Lutheran Church in America – 1970

Evangelical Lutheran Church in America Presiding Bishop Elizabeth Eaton’s reelection was announced on the first ballot at the ELCA Churchwide Assembly on Tuesday, August 6, 2019 in Milwaukee, Wisconsin.
Evangelical Lutheran Church in America Presiding Bishop Elizabeth Eaton’s reelection was announced on the first ballot at the ELCA Churchwide Assembly on Tuesday, August 6, 2019 in Milwaukee, Wisconsin. | Facebook/Evangelical Lutheran Church in America

In 1970, the Lutheran Church in America and the American Lutheran Church, which later joined the Association of Evangelical Lutheran Churches to form the Evangelical Lutheran Church in America, voted to allow female ordination.

In the case of the Lutheran Church in America, the vote happened at their Fifth Biennial Convention and involved changing “man” to “person” in its bylaws.

In 2013, ELCA elected the Rev.

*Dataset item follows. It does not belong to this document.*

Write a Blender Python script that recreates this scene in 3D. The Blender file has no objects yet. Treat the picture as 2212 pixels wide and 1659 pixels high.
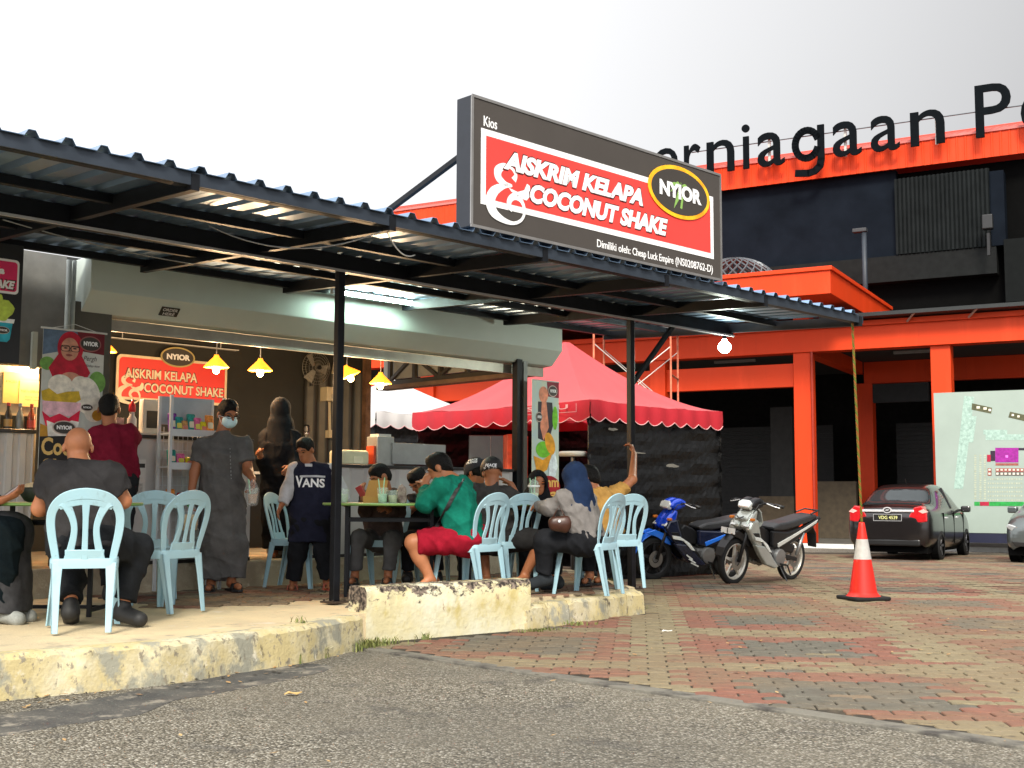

Elizabeth Eaton, bishop of the Northeastern Ohio Synod, as its first female presiding bishop, or head of their denomination.

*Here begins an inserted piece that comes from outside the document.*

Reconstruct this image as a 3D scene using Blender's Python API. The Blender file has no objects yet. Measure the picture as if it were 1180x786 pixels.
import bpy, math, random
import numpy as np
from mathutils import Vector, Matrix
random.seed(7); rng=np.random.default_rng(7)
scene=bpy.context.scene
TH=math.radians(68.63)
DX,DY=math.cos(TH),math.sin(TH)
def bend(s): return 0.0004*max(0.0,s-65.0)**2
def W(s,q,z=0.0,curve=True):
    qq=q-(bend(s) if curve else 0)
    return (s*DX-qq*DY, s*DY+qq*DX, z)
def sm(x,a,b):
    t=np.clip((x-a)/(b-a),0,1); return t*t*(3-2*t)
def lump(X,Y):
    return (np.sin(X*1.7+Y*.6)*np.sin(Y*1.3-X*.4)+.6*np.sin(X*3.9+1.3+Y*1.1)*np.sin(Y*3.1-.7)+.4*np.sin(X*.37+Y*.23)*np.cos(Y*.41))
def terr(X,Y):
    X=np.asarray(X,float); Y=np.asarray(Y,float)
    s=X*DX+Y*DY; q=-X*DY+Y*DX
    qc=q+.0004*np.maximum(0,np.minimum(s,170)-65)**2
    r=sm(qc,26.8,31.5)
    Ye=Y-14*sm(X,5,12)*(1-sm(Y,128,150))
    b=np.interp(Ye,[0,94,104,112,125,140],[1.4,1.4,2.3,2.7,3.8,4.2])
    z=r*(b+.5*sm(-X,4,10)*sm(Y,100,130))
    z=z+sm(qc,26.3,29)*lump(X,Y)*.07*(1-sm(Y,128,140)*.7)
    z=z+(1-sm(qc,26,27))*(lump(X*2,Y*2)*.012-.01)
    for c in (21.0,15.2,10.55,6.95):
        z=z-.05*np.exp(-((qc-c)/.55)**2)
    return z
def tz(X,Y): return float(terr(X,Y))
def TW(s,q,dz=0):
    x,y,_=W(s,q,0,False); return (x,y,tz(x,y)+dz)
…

"Even as a young girl I felt called to service in the church, to word and sacrament ministry," said Eaton in 2015 as part of an ELCA statement celebrating the 45th anniversary of the decision.

“In the face of sometimes vehement opposition, I questioned it. My ordination was not a feminist statement but a response to an irresistible call from God to serve.”